Ma non importa, tanto non se ne farà niente: sembra lo dicano il mercato e le sue leggi, che notoriamente sono più forti di ogni altra norma e del buon senso anche, e che per questo da quasi tutta la generalità delle persone sono ritenuti vincoli invalicabili.
E certamente lo sono, se non la smettiamo di ragionare in termini di pezze a colori invece di progettare e pianificare correttamente ogni attività.
Su questo in Cattedra qualcosa di più.

Febbraio è stato anche il mese di Alitalia. La compagnia, si dice, perde cinquecento mila euro al giorno. Non so se è vero e non sono in grado di accertarmene. Ma una cosa è sicura: privata, pubblica o ibrida che sia, l’Alitalia da decenni non dispone di gestori capaci di farne un’impresa competitiva. Perché in Alitalia da sempre si ritiene che fare marketing significhi quasi esclusivamente fare pubblicità. E anche per l’ex compagnia di bandiera l’apporto dei sindacati non riesce a superare il livello zero della creatività.

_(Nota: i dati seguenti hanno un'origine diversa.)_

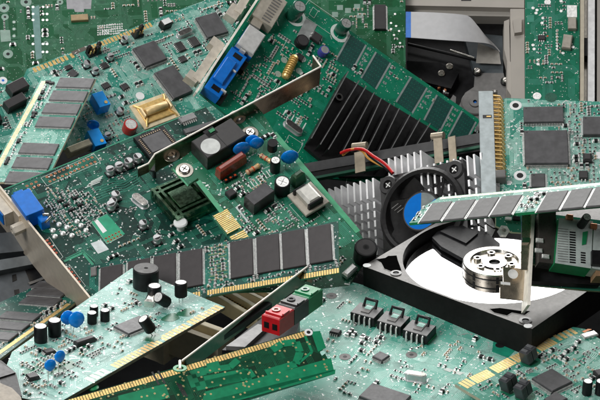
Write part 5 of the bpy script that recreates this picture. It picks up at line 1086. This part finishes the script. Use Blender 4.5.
# ================================================================ card in the lower right corner
M_X = mask('mask_soft_green', (.02, .22, .15), (.09, .36, .27), .42, sd=.52, speck=(.7, .8, .75))
t = Thing('expansion_card', 'green card in the lower right corner with bright gold edge and square chip', 'expansion card', 'X', seed=131)
t.board(M_X, T_D, bundles=60, vias=240, seed=131, edge=mat('pale_board_edge', (.42, .38, .28)))
GB = mat('bright_gold', (.92, .66, .28), .36, .4, var=.08)
t.fingers((457, 383), (466, 378), 3, .62, w=.8, m=GB); t.fingers((468, 377.5), (486, 369), 8, .62, w=.86, m=GB); t.fingers((488, 367.5), (507, 357.5), 8, .62, w=.86, m=GB); t.fingers((508.5, 357), (530, 347), 9, .62, w=.86, m=GB); t.fingers((532, 346), (548, 337.5), 7, .62, w=.86, m=GB); t.fingers((551, 336), (571, 327.5), 4, .55, w=.6, m=GB)
t.chip((531.5, 377.5), (552, 368), (552.5, 391), .25, pitch=.065); t.block('chip', (543, 398), (556, 392), (556, 404), .2, EPX)
for (px, py, rz) in ((530, 356, .1), (510, 384, 0.1), (524.5, 391, .15)):
    x, y = t.at(px+.5, py+6); M = MB()
    for sg in (-1, 1):
        M.box((sg*.22, 0, .62), (.4, .62, .85), mat('twin_cap_body', (.05, .052, .058), .35), ch=.1)
        for k in range(4): M.box((sg*.22-.15+.1*k, -.315, .62), (.04, .02, .7), MIDG)
        M.tube([(sg*.2, 0, .2), (sg*.2, 0, 0)], .03, TIN, 6)
    t.put('twin_capacitor', M, mtx=Matrix.Translation((x, y, 0)) @ Matrix.Rotation(rz, 4, 'Z') @ Matrix.Rotation(-.25, 4, 'Y') @ Matrix.Rotation(-.15, 4, 'X') @ Matrix.Scale(.78, 4)); t.occ.append((x, y, .4))
    t.deco.sheet([(x+.5*math.cos(a), y+.42*math.sin(a)) for a in [2*math.pi*i/12 for i in range(12)]], .010, mat('dark_green_patch', (.01, .15, .08)))  # darker green oval under each twin capacitor
for p in ((588, 381), (601, 381)): t.ecap(*p, .22, .7, cross=False)
t.block('chip', (594, 370), (604, 367), (598, 376), .3, EPXD); t.block('voltage_regulator', (581, 334), (594, 329.5), (585, 338), .12, TIN)
x, y = t.at(583, 329); t.deco.sheet([t.at(*p) for p in ((582, 331.5), (588, 329), (592, 329.5), (584, 333))], .012, COPPER)
for k in range(6): t.linepx([(556+2*k, 351-1.2*k), (574+2*k, 343+.2*k), (588+2*k, 352+.6*k), (585, 362+k)], .035, T_D, .012)
t.scatter([(470, 388), (560, 340), (600, 335), (605, 395), (500, 398)], 50, seed=17, per=(1, 4)); t.done()
# ---- repeats of one kind share a group
for o in scene.objects:
    if o.parent is None:
        k = o.name.split('.')[0]; g_ = {'memory_stick': 'memory sticks strewn over the pile', 'fan_wire': 'wires of the cooler fan', 'card_slot': 'cream card sockets under the centre'}.get(k)
        if g_: o['group'] = g_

Gli studenti universitari bolognesi si sono fatti vivi, a febbraio, per esprimere rumorosamente il proprio dissenso circa la istituzione di tornelli e badge all’ingresso della biblioteca. Quale orrore! Il tempio più antico della cultura dichiara guerra alla libertà di fumare spinelli – con annessi e connessi – e di sporcare, così turbando il riposo dei sacri testi e disturbando chi, invece, preferisce “ascoltare i libri” per imparare qualcosa. C’è da chiedersi quale sia la nozione di “libertà” che impronta l’Ateneo bolognese. Una domanda alla quale non sono capace di dare risposta. Ma una cosa la so: per quegli studenti, la libertà è il diritto di fare qualsiasi cosa, in qualsiasi modo, in qualsiasi luogo, perché la sua essenza è l’essere senza limiti.
E il rispetto per le persone, le cose e i luoghi null’altro sono che limiti e dunque negazione della libertà.

L’ex Presidente del Consiglio (dimissionario anche da Segretario del suo partito) ha compiuto un rapido giro di ispirazione in California. Non ho ben capito che cosa abbia riportato dalla Nazione Guida, ma non è importante. Ciò che conta è l’aver avvertito la necessità e l’opportunità di ispirarsi.
Ed anche se lo avesse fatto a spese dei cittadini, ha fatto bene: hai visto mai che il partito suicida riesca a riprendere fiato?
Al proposito: alla vecchia, antica, forse preistorica DC si imputava e si imputa litigiosità interna, eccesso di correnti, incapacità di realizzare quella unità di intenti capace di giovare alla gente e allo Stato.
La DC forse si è suicidata.
E forse, come l’Araba Fenice, è rinata dalle sue ceneri trasformandosi nel nome fino a divenire PD, conservando quasi intatti le correnti e i distinguo, forse esaltando i personalismi.
Solo che nella DC esistevano uomini di cultura, e qualcuno persino pensoso dei destini del Paese e della funzione della Politica.
Comunque, ho sentito una cosa di un certo interesse, anche se a mio parere scontata: la proposta di sostituire quel “reddito di cittadinanza” di cui si favoleggia per cercare consenso e voti con un “lavoro di cittadinanza”, espressione che ha almeno il merito di ricordare che è e non può che essere il lavoro a creare il reddito.
Dunque, lavoro per tutti. Che è cosa che ogni politico ed ogni partito promettono, alcuni scegliendo per questioni elettorali la via più semplice: quel reddito di cittadinanza che non può che consistere in una carità generalizzata a spese di chi lavora e il reddito lo produce.
E un Paese come il nostro, credo siano già dietro l’angolo i furbetti della cittadinanza.